> Set task
Starting with the first line of the data that follows, transcribe every line verbatim until the line containing "sc.camera = co" has been transcribed.

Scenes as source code
⁂

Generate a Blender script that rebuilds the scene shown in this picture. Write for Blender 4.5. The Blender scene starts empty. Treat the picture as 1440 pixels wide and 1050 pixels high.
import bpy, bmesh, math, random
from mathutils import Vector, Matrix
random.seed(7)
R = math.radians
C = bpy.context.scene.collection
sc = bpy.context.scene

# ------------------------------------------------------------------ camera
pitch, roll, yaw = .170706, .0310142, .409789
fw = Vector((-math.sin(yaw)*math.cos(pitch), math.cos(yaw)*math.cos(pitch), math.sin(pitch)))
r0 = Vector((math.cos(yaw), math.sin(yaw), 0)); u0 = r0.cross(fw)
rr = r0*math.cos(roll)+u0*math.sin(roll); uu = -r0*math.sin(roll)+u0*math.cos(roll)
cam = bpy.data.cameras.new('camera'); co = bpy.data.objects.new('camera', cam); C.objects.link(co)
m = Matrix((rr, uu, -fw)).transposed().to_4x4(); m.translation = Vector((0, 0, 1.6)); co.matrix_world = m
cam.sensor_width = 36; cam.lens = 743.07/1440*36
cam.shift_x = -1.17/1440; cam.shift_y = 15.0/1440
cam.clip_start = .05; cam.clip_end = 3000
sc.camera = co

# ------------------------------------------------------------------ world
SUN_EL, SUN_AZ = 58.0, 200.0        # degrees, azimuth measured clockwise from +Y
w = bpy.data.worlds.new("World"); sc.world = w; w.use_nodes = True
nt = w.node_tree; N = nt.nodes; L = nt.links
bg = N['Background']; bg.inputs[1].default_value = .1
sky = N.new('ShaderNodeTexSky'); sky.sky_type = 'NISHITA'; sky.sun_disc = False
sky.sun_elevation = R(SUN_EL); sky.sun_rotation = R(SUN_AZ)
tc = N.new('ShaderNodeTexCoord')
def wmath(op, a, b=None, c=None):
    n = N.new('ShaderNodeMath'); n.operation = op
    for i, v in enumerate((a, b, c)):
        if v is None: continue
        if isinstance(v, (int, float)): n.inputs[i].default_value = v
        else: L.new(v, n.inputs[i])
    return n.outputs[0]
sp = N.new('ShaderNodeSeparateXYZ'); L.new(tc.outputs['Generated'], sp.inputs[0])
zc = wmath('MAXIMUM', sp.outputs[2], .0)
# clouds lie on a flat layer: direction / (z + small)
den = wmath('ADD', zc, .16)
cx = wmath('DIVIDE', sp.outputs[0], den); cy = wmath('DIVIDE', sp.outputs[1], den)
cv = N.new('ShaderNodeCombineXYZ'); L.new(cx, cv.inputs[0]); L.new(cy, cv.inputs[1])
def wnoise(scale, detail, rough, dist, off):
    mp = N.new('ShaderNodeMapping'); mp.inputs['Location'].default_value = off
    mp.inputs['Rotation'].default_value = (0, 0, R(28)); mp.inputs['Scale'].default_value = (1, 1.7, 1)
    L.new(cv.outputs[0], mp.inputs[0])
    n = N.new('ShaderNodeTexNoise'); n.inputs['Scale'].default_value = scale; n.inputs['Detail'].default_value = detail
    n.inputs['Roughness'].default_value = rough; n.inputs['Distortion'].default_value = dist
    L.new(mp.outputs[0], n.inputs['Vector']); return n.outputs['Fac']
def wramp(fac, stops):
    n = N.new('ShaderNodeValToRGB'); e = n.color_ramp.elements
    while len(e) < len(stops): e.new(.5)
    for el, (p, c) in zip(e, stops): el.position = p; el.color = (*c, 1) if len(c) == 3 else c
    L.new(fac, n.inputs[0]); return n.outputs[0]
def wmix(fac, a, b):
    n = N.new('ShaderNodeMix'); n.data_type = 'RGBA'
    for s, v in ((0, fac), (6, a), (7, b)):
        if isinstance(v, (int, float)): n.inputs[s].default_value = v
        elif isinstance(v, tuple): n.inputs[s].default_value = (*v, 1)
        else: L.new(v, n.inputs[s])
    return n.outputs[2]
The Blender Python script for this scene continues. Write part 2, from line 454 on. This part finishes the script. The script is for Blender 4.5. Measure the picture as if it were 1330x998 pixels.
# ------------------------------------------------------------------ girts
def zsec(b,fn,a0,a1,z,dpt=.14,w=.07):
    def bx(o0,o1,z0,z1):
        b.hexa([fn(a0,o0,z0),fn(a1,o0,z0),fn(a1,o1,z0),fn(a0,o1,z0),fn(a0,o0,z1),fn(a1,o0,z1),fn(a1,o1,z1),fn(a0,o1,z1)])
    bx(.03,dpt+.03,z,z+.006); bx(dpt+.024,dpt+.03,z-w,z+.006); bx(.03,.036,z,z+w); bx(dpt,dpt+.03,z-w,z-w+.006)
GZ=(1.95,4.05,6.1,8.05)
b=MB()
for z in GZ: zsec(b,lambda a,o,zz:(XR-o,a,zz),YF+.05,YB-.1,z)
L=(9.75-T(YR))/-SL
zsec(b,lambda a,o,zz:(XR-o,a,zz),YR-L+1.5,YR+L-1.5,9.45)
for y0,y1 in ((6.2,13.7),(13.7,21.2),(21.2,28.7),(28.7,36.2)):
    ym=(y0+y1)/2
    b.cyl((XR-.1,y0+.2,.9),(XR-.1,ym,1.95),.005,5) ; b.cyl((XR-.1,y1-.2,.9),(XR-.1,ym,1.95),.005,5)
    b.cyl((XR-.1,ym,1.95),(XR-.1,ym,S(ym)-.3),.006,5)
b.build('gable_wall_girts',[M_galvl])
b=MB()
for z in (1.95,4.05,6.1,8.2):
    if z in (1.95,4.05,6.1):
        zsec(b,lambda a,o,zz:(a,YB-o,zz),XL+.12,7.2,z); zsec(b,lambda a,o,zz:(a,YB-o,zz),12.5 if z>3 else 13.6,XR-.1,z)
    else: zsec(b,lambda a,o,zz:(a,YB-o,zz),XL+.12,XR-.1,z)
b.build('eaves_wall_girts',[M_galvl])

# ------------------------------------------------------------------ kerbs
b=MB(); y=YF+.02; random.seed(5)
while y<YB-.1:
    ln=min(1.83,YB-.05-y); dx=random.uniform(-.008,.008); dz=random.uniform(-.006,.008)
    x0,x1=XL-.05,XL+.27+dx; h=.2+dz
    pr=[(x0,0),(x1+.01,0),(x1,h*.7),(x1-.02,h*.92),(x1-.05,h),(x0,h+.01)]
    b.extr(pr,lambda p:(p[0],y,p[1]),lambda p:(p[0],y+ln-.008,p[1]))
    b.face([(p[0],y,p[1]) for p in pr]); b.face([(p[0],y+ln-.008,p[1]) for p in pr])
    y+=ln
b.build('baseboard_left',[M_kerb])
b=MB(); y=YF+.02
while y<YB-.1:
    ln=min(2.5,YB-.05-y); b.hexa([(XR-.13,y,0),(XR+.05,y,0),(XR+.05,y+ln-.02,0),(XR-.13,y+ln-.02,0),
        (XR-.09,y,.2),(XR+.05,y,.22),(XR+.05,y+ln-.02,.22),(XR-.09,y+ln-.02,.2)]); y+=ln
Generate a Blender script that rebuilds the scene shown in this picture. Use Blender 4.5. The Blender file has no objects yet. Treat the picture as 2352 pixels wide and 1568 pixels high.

⁂

> Written solution
Generate a Blender script that rebuilds the scene shown in this picture. Write for Blender 4.5. The Blender scene starts empty. Treat the picture as 1440 pixels wide and 1050 pixels high.
import bpy, bmesh, math, random
from mathutils import Vector, Matrix
random.seed(7)
R = math.radians
C = bpy.context.scene.collection
sc = bpy.context.scene

# ------------------------------------------------------------------ camera
pitch, roll, yaw = .170706, .0310142, .409789
fw = Vector((-math.sin(yaw)*math.cos(pitch), math.cos(yaw)*math.cos(pitch), math.sin(pitch)))
r0 = Vector((math.cos(yaw), math.sin(yaw), 0)); u0 = r0.cross(fw)
rr = r0*math.cos(roll)+u0*math.sin(roll); uu = -r0*math.sin(roll)+u0*math.cos(roll)
cam = bpy.data.cameras.new('camera'); co = bpy.data.objects.new('camera', cam); C.objects.link(co)
m = Matrix((rr, uu, -fw)).transposed().to_4x4(); m.translation = Vector((0, 0, 1.6)); co.matrix_world = m
cam.sensor_width = 36; cam.lens = 743.07/1440*36
cam.shift_x = -1.17/1440; cam.shift_y = 15.0/1440
cam.clip_start = .05; cam.clip_end = 3000
sc.camera = co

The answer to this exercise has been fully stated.